EXERCISE: Set down only those lines that fall from the line containing "Recreate this scene" through the line containing "PI = math.pi; R = math.radians", unchanged and without pictures.

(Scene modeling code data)
::::

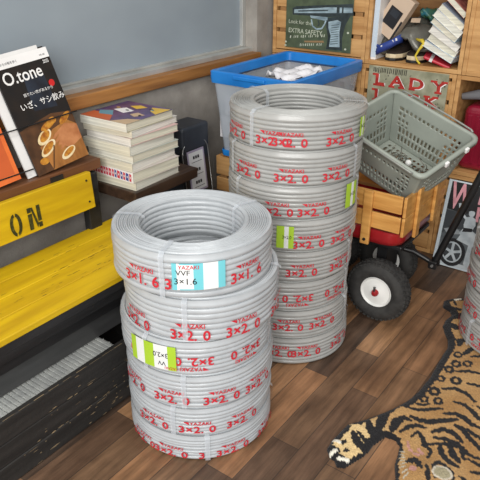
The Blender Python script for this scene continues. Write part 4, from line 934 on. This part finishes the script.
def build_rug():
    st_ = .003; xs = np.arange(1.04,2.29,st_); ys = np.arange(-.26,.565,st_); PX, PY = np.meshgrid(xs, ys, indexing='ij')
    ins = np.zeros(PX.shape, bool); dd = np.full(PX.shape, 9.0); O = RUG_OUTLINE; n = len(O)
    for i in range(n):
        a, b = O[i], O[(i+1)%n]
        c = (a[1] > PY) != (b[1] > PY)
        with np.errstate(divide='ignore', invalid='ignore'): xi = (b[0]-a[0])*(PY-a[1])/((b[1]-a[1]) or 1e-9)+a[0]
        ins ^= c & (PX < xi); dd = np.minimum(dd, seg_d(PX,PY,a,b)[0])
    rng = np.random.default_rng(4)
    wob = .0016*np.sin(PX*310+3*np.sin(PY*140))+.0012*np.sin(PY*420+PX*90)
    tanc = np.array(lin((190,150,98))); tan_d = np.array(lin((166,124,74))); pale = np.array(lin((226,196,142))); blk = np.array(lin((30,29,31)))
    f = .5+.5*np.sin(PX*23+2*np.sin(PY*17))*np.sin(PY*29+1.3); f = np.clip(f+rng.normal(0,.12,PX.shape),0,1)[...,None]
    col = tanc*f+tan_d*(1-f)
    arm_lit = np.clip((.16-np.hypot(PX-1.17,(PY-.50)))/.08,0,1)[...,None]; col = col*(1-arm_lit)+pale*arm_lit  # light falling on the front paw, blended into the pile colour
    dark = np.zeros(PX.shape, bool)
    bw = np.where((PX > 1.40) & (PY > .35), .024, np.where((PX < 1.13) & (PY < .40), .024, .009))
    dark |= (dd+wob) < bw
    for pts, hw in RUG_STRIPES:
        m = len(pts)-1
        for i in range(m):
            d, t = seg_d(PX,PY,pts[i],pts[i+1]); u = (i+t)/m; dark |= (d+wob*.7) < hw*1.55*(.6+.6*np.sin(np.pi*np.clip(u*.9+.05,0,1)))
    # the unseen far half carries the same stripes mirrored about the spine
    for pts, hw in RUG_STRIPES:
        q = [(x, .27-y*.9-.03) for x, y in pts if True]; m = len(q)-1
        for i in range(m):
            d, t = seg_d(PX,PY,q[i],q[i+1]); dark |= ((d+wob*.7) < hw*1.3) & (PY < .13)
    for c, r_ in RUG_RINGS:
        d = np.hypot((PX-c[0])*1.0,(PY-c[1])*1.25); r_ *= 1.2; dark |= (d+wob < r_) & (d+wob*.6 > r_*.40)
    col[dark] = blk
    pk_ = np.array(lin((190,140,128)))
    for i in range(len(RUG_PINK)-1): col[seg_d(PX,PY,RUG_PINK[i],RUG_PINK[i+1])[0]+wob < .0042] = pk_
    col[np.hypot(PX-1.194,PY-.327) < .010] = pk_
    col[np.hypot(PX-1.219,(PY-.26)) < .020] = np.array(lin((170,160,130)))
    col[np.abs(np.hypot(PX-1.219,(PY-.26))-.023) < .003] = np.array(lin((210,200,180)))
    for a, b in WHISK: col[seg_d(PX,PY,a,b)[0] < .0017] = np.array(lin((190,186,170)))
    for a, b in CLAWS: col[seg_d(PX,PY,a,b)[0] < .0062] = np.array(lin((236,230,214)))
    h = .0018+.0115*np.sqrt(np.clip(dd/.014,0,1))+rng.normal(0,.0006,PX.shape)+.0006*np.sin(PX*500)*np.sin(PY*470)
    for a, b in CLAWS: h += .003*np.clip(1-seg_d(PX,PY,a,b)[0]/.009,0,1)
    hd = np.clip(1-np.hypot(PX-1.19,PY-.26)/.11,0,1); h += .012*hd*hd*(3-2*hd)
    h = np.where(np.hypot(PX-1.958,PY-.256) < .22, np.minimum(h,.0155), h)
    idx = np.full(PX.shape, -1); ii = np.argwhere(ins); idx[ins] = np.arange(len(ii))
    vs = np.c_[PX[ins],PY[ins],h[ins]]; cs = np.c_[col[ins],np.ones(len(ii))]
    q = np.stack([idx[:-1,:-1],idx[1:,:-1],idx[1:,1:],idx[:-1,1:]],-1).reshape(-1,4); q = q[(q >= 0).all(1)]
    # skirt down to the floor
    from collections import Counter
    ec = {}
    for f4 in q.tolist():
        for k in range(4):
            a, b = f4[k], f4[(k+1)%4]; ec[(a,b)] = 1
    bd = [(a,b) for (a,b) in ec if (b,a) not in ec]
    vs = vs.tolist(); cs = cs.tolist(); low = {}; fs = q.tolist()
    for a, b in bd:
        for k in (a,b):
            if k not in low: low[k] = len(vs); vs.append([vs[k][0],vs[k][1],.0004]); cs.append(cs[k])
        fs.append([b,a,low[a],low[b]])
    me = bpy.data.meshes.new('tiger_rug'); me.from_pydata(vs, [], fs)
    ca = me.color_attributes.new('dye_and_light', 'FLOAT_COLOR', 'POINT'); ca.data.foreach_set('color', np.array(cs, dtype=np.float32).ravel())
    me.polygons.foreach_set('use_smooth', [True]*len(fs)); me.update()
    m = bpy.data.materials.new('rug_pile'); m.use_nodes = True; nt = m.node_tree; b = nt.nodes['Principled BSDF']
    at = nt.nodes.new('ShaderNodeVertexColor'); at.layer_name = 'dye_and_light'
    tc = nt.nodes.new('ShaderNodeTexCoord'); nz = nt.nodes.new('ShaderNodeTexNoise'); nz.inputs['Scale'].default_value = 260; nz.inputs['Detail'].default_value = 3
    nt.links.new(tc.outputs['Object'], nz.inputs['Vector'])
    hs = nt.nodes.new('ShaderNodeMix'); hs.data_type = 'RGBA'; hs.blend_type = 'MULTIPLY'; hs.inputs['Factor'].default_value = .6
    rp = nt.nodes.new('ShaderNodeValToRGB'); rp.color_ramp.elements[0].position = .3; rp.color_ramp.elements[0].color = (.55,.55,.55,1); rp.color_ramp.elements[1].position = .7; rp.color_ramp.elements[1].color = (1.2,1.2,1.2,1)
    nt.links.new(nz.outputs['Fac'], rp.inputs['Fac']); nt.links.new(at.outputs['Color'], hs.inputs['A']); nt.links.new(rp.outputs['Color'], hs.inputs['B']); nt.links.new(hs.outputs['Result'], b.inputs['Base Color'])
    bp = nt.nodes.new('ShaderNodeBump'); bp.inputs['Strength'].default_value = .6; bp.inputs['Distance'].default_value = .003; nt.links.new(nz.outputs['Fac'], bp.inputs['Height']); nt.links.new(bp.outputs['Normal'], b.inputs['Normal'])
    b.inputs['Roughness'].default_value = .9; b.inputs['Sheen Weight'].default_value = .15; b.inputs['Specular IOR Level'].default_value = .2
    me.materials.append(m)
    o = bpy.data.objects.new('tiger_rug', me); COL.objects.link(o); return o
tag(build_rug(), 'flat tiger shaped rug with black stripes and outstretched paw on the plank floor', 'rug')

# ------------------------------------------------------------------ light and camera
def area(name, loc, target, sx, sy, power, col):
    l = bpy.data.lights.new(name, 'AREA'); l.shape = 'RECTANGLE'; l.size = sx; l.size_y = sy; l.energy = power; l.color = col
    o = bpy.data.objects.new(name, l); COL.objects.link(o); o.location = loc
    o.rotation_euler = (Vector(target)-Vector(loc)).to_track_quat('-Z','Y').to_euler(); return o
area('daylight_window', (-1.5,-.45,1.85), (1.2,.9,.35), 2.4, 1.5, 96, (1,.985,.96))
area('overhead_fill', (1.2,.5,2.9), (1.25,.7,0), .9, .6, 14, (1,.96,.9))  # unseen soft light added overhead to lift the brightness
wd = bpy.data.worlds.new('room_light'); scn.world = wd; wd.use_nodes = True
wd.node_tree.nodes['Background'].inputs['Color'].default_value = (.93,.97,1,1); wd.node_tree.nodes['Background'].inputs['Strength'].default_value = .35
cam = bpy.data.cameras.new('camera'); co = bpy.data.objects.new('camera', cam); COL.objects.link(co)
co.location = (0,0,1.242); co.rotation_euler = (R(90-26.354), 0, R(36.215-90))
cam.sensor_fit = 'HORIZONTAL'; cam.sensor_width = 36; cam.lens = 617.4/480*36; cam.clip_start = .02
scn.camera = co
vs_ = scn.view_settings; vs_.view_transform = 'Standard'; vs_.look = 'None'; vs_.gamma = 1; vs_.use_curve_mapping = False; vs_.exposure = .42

::::

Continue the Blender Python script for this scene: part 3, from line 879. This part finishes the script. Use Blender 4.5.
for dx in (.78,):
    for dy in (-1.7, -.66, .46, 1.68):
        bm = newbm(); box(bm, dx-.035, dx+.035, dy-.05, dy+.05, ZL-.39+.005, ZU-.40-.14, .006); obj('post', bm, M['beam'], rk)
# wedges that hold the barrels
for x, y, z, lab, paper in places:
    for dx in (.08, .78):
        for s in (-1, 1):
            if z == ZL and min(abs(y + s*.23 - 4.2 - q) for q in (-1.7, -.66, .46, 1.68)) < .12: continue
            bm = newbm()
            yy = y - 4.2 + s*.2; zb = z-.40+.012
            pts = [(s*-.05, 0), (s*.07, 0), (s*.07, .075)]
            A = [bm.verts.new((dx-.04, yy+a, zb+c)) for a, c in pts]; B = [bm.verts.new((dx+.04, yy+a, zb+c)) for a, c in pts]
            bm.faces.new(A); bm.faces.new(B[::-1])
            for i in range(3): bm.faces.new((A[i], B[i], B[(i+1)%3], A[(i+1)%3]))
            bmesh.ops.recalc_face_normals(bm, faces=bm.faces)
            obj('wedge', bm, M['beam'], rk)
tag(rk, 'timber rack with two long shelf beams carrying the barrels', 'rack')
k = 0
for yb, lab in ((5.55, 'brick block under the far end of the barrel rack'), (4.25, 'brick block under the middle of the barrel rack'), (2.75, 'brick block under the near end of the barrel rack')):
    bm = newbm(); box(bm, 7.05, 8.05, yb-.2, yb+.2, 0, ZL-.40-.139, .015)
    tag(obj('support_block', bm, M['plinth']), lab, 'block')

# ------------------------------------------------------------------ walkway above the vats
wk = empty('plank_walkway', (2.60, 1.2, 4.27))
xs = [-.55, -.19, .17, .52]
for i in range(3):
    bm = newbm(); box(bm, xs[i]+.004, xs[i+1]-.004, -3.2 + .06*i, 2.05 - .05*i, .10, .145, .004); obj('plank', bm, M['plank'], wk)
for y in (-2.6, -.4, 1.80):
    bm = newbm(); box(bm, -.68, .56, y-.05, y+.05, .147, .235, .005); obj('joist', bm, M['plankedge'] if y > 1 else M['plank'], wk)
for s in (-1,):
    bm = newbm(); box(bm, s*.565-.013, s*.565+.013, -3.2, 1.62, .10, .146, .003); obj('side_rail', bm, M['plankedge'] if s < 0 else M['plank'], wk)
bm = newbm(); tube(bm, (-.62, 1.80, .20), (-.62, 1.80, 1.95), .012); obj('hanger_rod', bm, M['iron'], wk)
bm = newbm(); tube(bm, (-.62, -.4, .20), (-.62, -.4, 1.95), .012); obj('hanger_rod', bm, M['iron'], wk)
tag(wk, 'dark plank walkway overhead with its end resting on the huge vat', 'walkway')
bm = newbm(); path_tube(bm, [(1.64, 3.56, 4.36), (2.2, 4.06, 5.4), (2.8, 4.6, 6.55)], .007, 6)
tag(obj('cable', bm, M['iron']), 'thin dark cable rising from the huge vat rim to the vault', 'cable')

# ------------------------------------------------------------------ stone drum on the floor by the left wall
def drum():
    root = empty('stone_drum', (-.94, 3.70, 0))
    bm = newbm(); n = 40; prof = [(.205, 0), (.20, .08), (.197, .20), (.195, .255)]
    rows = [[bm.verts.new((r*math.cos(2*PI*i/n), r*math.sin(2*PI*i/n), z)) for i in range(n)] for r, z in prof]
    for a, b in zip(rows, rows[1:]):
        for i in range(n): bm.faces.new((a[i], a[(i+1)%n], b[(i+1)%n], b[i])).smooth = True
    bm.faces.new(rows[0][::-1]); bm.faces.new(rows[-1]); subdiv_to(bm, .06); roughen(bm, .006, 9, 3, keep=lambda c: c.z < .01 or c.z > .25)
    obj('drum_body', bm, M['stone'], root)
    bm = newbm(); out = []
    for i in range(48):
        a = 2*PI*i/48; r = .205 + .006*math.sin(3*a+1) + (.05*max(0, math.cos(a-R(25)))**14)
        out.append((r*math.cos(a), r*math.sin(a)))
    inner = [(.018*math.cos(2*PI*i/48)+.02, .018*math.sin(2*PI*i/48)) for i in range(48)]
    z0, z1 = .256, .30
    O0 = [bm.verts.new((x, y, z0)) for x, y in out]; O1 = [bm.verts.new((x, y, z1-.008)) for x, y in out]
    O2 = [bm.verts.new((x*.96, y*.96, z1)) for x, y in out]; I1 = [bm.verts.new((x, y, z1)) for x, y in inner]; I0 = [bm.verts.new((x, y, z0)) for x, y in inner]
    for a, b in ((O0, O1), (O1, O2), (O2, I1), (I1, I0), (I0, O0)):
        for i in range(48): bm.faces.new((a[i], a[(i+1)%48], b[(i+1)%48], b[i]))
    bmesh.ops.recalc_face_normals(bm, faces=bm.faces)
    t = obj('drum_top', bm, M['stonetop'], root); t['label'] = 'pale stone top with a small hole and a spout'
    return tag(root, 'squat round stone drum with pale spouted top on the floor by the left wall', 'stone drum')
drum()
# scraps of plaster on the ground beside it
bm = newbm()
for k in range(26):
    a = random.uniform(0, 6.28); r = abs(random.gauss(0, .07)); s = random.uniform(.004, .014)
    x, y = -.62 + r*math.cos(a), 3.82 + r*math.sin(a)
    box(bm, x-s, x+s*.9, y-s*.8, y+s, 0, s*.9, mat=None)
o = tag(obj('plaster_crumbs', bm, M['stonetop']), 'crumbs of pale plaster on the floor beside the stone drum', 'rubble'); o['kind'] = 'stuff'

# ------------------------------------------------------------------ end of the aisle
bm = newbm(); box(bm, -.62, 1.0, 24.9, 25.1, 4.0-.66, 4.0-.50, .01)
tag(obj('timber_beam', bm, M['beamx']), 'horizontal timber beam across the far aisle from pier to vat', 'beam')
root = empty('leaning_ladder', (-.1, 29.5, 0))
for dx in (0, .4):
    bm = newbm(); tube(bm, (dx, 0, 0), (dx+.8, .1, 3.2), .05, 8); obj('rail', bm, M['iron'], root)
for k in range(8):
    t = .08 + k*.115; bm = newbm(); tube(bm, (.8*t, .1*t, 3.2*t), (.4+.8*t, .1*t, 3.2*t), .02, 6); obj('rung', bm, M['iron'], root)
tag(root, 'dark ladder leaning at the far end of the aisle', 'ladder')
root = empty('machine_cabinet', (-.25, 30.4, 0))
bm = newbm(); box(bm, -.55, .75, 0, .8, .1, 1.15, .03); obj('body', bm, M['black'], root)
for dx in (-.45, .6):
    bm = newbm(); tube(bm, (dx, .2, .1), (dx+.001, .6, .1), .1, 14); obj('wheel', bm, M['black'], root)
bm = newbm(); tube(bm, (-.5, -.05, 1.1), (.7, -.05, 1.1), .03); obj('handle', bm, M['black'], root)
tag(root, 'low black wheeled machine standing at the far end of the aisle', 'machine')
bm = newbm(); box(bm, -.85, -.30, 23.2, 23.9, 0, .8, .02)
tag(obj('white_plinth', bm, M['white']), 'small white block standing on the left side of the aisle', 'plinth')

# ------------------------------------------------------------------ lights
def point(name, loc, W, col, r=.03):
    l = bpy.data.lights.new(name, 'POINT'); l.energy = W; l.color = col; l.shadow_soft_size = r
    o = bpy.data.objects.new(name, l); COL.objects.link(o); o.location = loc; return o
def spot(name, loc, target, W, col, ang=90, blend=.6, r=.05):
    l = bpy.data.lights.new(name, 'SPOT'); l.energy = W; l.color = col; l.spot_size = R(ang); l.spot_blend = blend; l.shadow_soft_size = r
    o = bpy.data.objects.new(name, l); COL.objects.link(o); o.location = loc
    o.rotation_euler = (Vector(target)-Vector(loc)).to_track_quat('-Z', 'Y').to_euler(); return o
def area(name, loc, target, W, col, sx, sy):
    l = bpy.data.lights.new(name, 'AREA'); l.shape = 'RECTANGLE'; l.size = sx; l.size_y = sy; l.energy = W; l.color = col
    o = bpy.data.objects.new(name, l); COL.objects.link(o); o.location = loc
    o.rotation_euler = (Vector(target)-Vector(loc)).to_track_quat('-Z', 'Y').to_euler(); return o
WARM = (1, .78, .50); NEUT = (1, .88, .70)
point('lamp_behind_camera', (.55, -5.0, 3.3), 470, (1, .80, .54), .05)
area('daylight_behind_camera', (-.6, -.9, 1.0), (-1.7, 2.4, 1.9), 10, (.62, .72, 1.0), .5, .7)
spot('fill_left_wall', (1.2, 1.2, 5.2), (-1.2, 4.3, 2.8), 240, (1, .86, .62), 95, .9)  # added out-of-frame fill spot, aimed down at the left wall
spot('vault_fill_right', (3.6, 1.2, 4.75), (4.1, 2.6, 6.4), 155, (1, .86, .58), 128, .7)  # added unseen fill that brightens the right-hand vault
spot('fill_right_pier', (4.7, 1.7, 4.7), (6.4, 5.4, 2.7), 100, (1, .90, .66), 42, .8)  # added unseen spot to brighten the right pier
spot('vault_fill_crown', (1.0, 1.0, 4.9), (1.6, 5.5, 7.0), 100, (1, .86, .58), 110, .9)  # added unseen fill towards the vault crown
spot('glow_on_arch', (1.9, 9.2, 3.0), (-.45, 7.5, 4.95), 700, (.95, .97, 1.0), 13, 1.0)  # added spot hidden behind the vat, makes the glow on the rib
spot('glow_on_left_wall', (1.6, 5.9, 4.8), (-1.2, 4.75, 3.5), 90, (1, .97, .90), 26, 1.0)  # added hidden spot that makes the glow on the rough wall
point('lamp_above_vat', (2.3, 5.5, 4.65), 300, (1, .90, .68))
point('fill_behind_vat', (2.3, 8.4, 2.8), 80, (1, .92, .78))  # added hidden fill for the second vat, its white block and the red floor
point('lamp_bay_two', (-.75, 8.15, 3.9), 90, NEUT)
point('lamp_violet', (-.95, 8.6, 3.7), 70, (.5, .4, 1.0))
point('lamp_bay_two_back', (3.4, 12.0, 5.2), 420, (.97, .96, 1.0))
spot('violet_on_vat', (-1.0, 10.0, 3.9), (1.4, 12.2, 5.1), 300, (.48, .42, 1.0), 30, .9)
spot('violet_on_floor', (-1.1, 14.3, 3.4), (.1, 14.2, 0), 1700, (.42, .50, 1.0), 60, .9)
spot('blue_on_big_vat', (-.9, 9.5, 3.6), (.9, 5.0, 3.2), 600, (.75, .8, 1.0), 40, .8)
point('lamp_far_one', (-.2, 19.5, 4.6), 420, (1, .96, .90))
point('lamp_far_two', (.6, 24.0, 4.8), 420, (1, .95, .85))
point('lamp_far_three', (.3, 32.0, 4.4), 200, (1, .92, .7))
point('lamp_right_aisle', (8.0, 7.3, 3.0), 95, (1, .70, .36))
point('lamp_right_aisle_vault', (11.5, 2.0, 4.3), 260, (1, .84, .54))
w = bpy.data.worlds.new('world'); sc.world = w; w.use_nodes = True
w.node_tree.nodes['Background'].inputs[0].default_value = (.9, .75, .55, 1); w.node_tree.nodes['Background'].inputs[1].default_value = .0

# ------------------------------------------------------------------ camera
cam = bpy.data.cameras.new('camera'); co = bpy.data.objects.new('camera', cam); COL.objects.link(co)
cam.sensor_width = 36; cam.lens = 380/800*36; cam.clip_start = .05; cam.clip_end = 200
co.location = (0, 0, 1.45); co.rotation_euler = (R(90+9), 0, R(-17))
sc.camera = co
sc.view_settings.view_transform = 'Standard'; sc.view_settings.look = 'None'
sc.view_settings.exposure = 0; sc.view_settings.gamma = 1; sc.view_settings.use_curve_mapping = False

::::

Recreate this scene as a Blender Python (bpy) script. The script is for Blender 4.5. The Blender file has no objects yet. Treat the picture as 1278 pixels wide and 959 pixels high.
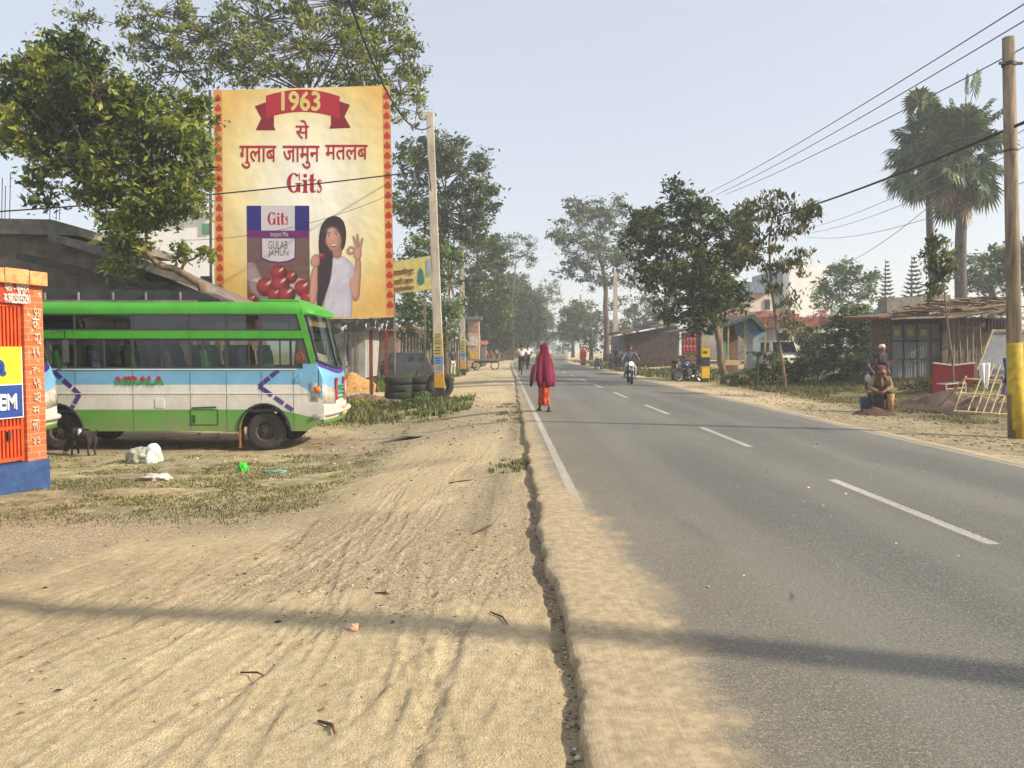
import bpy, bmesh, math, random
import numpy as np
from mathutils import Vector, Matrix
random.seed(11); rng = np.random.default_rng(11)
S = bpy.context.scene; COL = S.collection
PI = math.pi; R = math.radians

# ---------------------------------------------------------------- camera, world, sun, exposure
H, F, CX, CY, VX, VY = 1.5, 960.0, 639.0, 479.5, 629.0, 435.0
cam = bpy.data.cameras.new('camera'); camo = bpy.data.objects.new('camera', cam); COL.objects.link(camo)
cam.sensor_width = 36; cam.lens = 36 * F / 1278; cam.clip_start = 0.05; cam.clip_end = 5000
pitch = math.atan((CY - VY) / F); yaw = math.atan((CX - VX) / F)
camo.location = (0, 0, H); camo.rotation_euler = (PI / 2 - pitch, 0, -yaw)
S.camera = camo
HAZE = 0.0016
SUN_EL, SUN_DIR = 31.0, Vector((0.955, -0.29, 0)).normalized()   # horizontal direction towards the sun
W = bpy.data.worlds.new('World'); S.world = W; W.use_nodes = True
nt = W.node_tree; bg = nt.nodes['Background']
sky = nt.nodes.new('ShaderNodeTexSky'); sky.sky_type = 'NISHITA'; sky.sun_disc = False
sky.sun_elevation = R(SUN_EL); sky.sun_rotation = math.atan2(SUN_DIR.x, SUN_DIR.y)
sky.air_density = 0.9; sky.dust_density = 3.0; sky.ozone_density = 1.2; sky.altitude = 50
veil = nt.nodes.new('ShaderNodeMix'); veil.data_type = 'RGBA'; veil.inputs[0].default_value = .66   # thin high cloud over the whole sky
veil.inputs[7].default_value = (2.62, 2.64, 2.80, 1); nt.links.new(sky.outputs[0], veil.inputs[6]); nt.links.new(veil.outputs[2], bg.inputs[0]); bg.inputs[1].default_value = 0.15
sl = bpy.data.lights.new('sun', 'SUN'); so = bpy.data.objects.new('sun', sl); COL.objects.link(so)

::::

TASK SOLUTION:
Recreate this scene as a Blender Python (bpy) script. The script is for Blender 4.5. The Blender file has no objects yet. Treat the picture as 1278 pixels wide and 959 pixels high.
import bpy, bmesh, math, random
import numpy as np
from mathutils import Vector, Matrix
random.seed(11); rng = np.random.default_rng(11)
S = bpy.context.scene; COL = S.collection
PI = math.pi; R = math.radians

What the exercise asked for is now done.